La Revolución y su Constitución son las únicas respuestas coherentes al porqué de Los grandes problemas nacionales. La solución no era sólo la eliminación de Porfirio Díaz y Victoriano Huerta como personeros de un régimen de opresión; mucho más importante era la eliminación de las causas de la opresión. Esto último fue la verdadera respuesta al porqué de aquellos tiempos.
Para el Constituyente de Querétaro las cosas quedaron claras al momento en que se percibió, contra el punto de vista de Venustiano Carranza, que la tiranía porfirista fue únicamente el instrumento político de las metrópolis industriales de principios de siglo, principalmente Washington y Londres, para obtener de México lo que les era indispensable tanto en sus proyectos empresariales cuanto en los muchos implicados en el genocidio de la primera Guerra Mundial. Con visión certera, los constituyentes de Querétaro decidieron sustituir el Estado del Hombre Fuerte por un Estado democrático, republicano y responsable de la creación de condiciones económicas y políticas requeridas para realizar entre los mexicanos la justicia social.
El compromiso del Estado revolucionario con la justicia social es lo que explica el intervencionismo del Estado revolucionario previsto en el artículo 27 de la Carta Magna sancionada en el Teatro de la República.
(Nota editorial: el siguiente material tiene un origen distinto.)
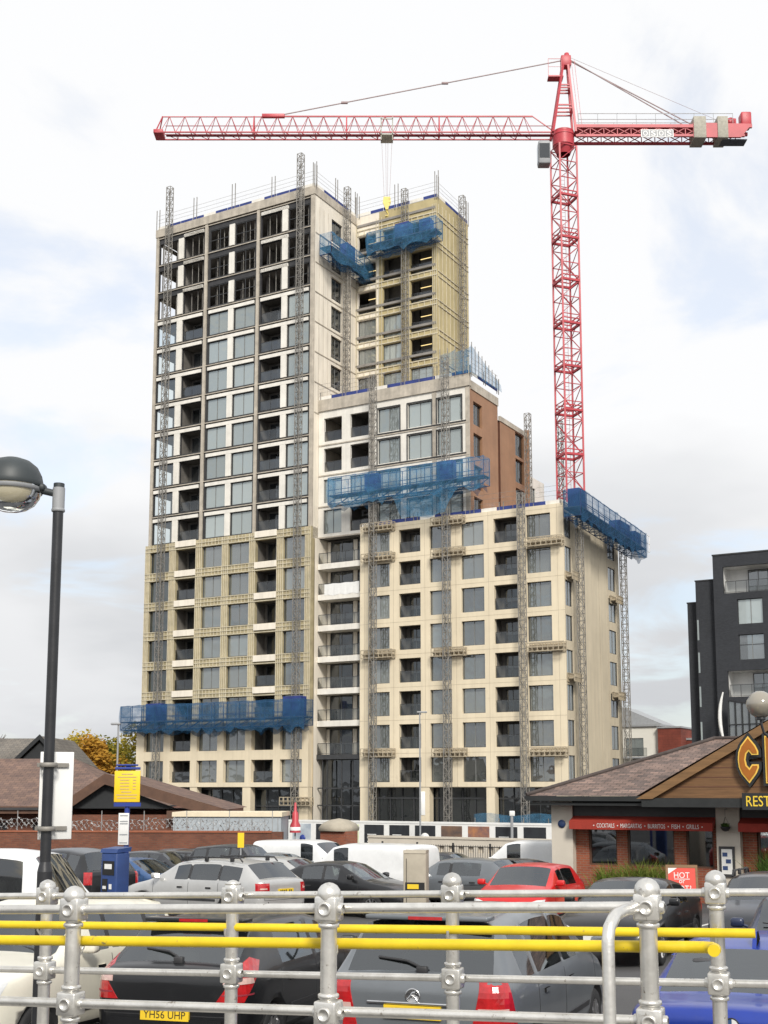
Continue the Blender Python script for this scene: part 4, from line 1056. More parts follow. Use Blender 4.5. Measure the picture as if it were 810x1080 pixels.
q.box((-17,-.72,e-.38), (-1.9,-.6,e-.02)); q.box((3.6,-2.74,e-.62), (6.5,-2.6,e-.2)); q.build('fascia', M['brown_fascia'], pub)
q = MB(); q.box((-17,-.82,e-.2), (-1.9,-.722,e-.08)); q.bar((-1.5,-2.3,0), (-1.5,-2.3,e-.2), .05, 8); q.bar((-8.,.1,0), (-8.,.1,e-.2), .05, 8); q.build('gutters', M['charcoal'], pub)
for x in (-9,-6,-3.6): window_q = MB(); window_q.box((x,.15,1.2), (x+1.1,.19,2.5)); window_q.build('window', M['glass_dark'], pub)
hall = thing('slate_roofed_hall', 'grey roofed building with a dark gable just behind the brown roofed pub', 'building', (-23.6,85,ground_z(85)))
q = MB(); q.box((-9,0,0), (1.5,10,6.2)); q.build('walls', M['render_white'], hall)
q = MB(); roof_face(q, [(-9,-.5,6.0), (-2.6,-.5,6.0), (-.1,4,8.4), (-9,4,8.4)]); roof_face(q, [(2.2,-.4,5.9), (2.2,9,5.9), (-.1,9,8.4), (-.1,-.4,8.4)]); roof_face(q, [(-2.6,-.4,6.0), (-.1,-.4,8.4), (-.1,9,8.4), (-2.6,9,6.0)])
q.build('roof', M['tiles_grey'], hall)
q = MB(); q.prism([(-2.2,6.0),(-.1,8.0),(1.9,6.0)], -.2, -.1, lambda a,b,d: (a,d,b)); q.build('gable', M['dark_gable'], hall)
q = MB()
for (xa, za, xb, zb) in ((-2.7,5.95,-.1,8.5), (-.1,8.5,2.3,5.85)): q.raw([(xa,-.5,za-.35), (xb,-.5,zb-.35), (xb,-.5,zb), (xa,-.5,za), (xa,-.4,za-.35), (xb,-.4,zb-.35), (xb,-.4,zb), (xa,-.4,za)], [(0,1,2,3),(4,7,6,5),(0,4,5,1),(3,2,6,7)])
q.build('bargeboards', M['dark_gable'], hall)

# ------------------------------------------------------------------ far buildings on the right
def Pz(u, v, Y): 
    x, y = (u-405)/1291, (655-v)/1291; cp, sp_ = math.cos(PITCH), math.sin(PITCH)
    r = Vector((x, cp-y*sp_, sp_+y*cp)); return r*(Y/r.y)
g1 = ground_z(120)
D0 = Vector((28.9,106,0))                     # front corner of the main part
dk = thing('dark_apartments', 'dark grey brick apartment building with pale recessed balconies at the right edge', 'apartment block', (D0.x,D0.y,g1), ROT)
Z = lambda z: z-g1
DZ = [2.6, 5.65, 8.75, 11.8, 14.9]            # floor levels above the camera
fw = MB(); hol = [(.85,12,16.9,19.25), (.95,12,7.85,10.1)]
wn_ = [(2.0,4.15,14.1,16.3), (2.0,4.15,11.0,13.2), (5.85,8.0,14.1,16.3), (5.85,8.0,11.0,13.2), (2.0,4.15,-1.5,.7), (7.,9.1,4.8,7.)]
wall(fw, 0, (0,14), (0,Z(20.3)), [(a,b,Z(c),Z(d)) for a,b,c,d in hol+wn_], .3)
fw.face([(0,0,0), (0,12,0), (0,12,Z(20.3)), (0,0,Z(20.3))]); fw.face([(0,0,Z(20.3)), (14,0,Z(20.3)), (14,12,Z(20.3)), (0,12,Z(20.3))])
fw.box((-1.75,.6,0), (-.003,9,Z(18.25))); fw.box((-2.75,1.4,0), (-1.753,8,Z(16.45)))
fw.build('brick_walls', M['dark_brick'], dk)
q = MB(); q.box((-.05,-.05,Z(20.3)), (14,.3,Z(20.42))); q.box((-1.8,.55,Z(18.25)), (-.06,.85,Z(18.36))); q.box((-2.8,1.35,Z(16.45)), (-1.81,1.65,Z(16.56))); q.build('parapet_coping', M['charcoal'], dk)
for (a,b,c,d) in hol:
    q = MB()
    q.face([(a,2.,Z(c)), (b,2.,Z(c)), (b,2.,Z(d)), (a,2.,Z(d))]); q.face([(a,.3,Z(c)), (a,2.,Z(c)), (a,2.,Z(d)), (a,.3,Z(d))]); q.face([(a,.3,Z(d)), (b,.3,Z(d)), (b,2.,Z(d)), (a,2.,Z(d))]); q.face([(a,.3,Z(c)), (b,.3,Z(c)), (b,2.,Z(c)), (a,2.,Z(c))], 1)
    q.build('balcony_lining', [M['white_paint'], M['concrete']], dk)
for (a,b,c,d) in hol:
    aa, bb = win_meshes(1.75, d-c-.15, (.5,), frame='panel_black', pane='glass'); o = link('balcony_door', aa, dk, (a+1.75,1.9,Z(c)+.02)); link('pane', bb, o)
    f1, f2 = rail_mesh(5.5); o = link('balustrade', f1, dk, (a+.15,.1,Z(c)+.01)); link('rail_glass', f2, o)
for (a,b,c,d) in wn_:
    aa, bb = win_meshes(b-a, d-c, (.52,), frame='dark_frame', pane='glass' if c < 12 else 'glass_pale', trans=.6 if c < 12 else None); o = link('window', aa, dk, (a,.22,Z(c))); link('pane', bb, o)
q = MB()
for z_ in (2.,5.,8.1,11.1,14.): q.box((-1.79,2.2,Z(z_-1.)), (-1.752,2.5,Z(z_+.7))); q.box((-1.7,.56,Z(z_-1)), (-1.55,.598,Z(z_+.8)))
q.build('slit_window', M['glass_pale'], dk)
ori = MB()                                    # glazed black framed oriel with a pale curved fin
n = 7
for i in range(n):
    x0_, x1_ = 1.1+i*.62, 1.1+(i+1)*.62
    y0_, y1_ = -.9-1.1*math.sin(i/n*1.4), -.9-1.1*math.sin((i+1)/n*1.4)
    ori.bar((x0_,y0_,Z(3.6)), (x0_,y0_,Z(7.5-.12*i)), .07)
    for zz in (3.6,5.4,7.5): ori.bar((x0_,y0_,Z(zz-(.12*i if zz > 7 else 0))), (x1_,y1_,Z(zz-(.12*(i+1) if zz > 7 else 0))), .07)
oo = ori.build('oriel_frame', M['panel_black'], dk)
q = MB()
for i in range(n):
    x0_, x1_ = 1.1+i*.62, 1.1+(i+1)*.62; y0_, y1_ = -.85-1.1*math.sin(i/n*1.4), -.85-1.1*math.sin((i+1)/n*1.4)
    q.face([(x0_,y0_,Z(3.6)), (x1_,y1_,Z(3.6)), (x1_,y1_,Z(7.4-.12*(i+1))), (x0_,y0_,Z(7.4-.12*i))])
q.build('oriel_glass', M['glass'], oo)
q = MB(); q.tube([(.75+.35*((k/8-.5)*2)**2-.3,-1.2,Z(3.8+4.4*k/8)) for k in range(9)], [.06,.1,.14,.16,.17,.16,.14,.1,.06], 8); q.build('curved_fin', M['white_paint'], dk)

cm = thing('cream_flats', 'distant cream rendered flats with one balconied window stack right of the cream block', 'apartment block', (33.7,150,ground_z(150)), ROT)
gq = ground_z(150); ZZ = lambda z: z-gq
q = MB(); holc = [(-4.4,-2.1,z,z+2.2) for z in (ZZ(-2.2), ZZ(1.0), ZZ(4.0))]
wall(q, 0, (-8,0), (0,ZZ(7.6)), holc, .25); wall(q, 0, (0,9), (0,ZZ(7.6)), [], .2, side=True); q.face([(-8,0,ZZ(7.6)), (0,0,ZZ(7.6)), (0,9,ZZ(7.6)), (-8,9,ZZ(7.6))]); q.build('rendered_walls', M['render_white'], cm)
q = MB(); q.box((-8.2,-.25,ZZ(7.6)), (.2,9,ZZ(7.85))); q.prism([(-8.2,7.85),(0,7.85),(-5.4,10.2),(-8.2,10.9)], 2, 8, lambda a,b,d: (a,d,ZZ(b))); q.build('roof', M['trim_grey'], cm)
for h in holc:
    aa, bb = win_meshes(2.3, 2.2, (.5,), pane='glass'); o = link('window', aa, cm, (h[0],.2,h[2])); link('pane', bb, o)
    qq = MB(); qq.box((h[0]-1.4,-1.3,h[2]-.3), (h[1]+.9,-.003,h[2]-.1)); bq = qq.build('balcony', M['trim_grey'], cm)
    f1, f2 = rail_mesh(4.4); o = link('balustrade', f1, bq, (h[0]-1.3,-1.25,h[2]-.1)); link('rail_glass', f2, o)
rd = thing('red_flats', 'distant red clad flats between the cream flats and the dark apartments', 'apartment block', (33.9,150.6,ground_z(150)), ROT)
q = MB(); q.box((.05,-1.3,0), (2.9,7,ZZ(7.3))); q.box((2.9,1,0), (12,8,ZZ(5.9))); q.build('cladding', M['red_clad'], rd)
q = MB(); q.box((-.05,-1.4,ZZ(7.3)), (3.,7.1,ZZ(7.5))); q.box((2.9,.9,ZZ(5.9)), (12,8.1,ZZ(6.15))); q.build('roof_edge', M['trim_grey'], rd)
for x in (3.6,5.6,7.6):
    for z_ in (.3,3.4): aa, bb = win_meshes(1.2, 1.9, (.5,), pane='glass'); o = link('window', aa, rd, (x,.93,ZZ(z_))); link('pane', bb, o)
q = MB(); 
for k in range(3): q.lathe([(.55,ZZ(7.4)),(.55,ZZ(8.3+.3*k)),(.02,ZZ(8.5+.3*k))], 12, c=(9.5+k*1.3,5,0))
q.build('roof_tanks', M['white_board'], rd)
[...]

Los cambios de la propiedad ordenados por la Ley Suprema no purgan el uso de riqueza por negocios capitalistas, y sí el abuso; y garantizan por otra parte la propiedad nacional, administrada por el Estado, para beneficio general; y la propiedad social de las masas, sin desconocer por supuesto el derecho eminente de la nación sobre la totalidad de la riqueza. Este es el camino justo que connota la Constitución que nos debiera regir desde febrero de 1917.
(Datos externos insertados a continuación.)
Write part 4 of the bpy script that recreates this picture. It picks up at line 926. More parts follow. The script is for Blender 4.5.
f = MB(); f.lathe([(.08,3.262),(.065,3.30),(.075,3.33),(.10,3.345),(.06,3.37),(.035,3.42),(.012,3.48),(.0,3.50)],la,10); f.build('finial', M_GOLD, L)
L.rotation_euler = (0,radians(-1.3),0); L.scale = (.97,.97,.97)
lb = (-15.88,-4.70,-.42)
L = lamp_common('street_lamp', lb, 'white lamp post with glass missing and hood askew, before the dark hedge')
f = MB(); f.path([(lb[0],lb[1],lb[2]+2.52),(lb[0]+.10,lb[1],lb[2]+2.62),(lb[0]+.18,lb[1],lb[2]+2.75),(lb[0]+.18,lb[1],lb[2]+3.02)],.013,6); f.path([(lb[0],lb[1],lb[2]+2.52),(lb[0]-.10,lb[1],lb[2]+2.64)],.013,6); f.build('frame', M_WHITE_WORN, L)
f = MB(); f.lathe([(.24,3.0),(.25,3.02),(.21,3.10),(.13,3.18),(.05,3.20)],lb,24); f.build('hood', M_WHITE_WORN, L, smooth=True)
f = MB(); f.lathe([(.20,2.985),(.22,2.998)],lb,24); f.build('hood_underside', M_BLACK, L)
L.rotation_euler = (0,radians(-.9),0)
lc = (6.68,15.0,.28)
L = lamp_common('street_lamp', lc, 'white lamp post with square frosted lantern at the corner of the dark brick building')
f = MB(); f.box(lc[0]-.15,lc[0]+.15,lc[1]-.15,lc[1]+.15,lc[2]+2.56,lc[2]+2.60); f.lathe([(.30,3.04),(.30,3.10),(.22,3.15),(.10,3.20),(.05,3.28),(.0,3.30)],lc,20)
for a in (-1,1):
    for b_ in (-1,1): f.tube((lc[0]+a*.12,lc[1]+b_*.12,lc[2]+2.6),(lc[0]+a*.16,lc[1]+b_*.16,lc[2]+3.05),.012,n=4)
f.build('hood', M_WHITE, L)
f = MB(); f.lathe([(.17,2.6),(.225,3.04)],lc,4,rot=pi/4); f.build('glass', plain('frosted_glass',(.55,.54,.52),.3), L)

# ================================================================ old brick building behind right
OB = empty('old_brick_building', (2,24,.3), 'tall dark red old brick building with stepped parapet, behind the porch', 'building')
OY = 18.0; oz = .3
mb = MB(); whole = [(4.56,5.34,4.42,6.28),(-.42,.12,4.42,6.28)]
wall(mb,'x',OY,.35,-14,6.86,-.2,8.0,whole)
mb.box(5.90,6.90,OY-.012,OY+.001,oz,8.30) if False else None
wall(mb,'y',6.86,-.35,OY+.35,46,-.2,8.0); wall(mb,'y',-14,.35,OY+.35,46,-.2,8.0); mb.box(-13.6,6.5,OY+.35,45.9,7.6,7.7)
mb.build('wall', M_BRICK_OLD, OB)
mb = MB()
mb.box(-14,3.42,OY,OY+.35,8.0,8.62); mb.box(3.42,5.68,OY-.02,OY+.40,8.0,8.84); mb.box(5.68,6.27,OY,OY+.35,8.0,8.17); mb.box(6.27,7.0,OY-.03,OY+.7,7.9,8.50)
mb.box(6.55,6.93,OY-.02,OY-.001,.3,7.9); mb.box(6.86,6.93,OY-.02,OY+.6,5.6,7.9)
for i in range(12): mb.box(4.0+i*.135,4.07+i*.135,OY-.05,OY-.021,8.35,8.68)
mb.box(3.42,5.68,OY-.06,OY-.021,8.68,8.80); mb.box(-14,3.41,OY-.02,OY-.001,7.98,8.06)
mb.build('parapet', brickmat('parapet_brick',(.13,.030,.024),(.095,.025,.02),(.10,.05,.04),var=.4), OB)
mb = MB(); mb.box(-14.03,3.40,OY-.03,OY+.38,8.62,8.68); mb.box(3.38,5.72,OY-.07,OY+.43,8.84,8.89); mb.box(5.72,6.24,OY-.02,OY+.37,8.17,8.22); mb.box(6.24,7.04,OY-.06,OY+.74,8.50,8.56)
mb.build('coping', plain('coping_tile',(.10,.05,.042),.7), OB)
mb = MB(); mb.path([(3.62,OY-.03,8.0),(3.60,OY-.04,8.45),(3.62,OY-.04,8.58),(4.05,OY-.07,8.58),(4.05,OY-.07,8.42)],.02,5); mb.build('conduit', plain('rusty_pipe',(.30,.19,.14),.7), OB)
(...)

Sin embargo, los mexicanos seguimos preguntándonos por qué sucede lo que a diario sucede en nuestro país. México es tan injusto como ayer. Y no sólo esto: México es tan dependiente como lo fue en el pasado. ¿Acaso entre la Revolución de 1910 y 1997 nada ha sucedido conforme al mandato constitucional de 1917? Con más celeridad que en los decenios anteriores, disípanse, aunque no cabalmente, las sombras que han encubierto nuestra verdadera historia. El aparato político mexicano está provisto de titulares creados por virtud del nuevo presidencialismo autoritario que se consolidara a partir de 1946, sujeto, igual que el militarismo de la dictadura, a fuerzas englobantes que buscan transformar a la nación en una área dócil a instrucciones extranjeras, cuya operación induce la subordinación que impide el ascenso democrático y justo, ordenado por la Revolución. En su lugar florecen la corrupción, los asesinatos políticos, el peculado sin límite alguno y las derramas vergonzantes de dinero que miniaturizan los Fastos del Centenario. ¿O no es así?.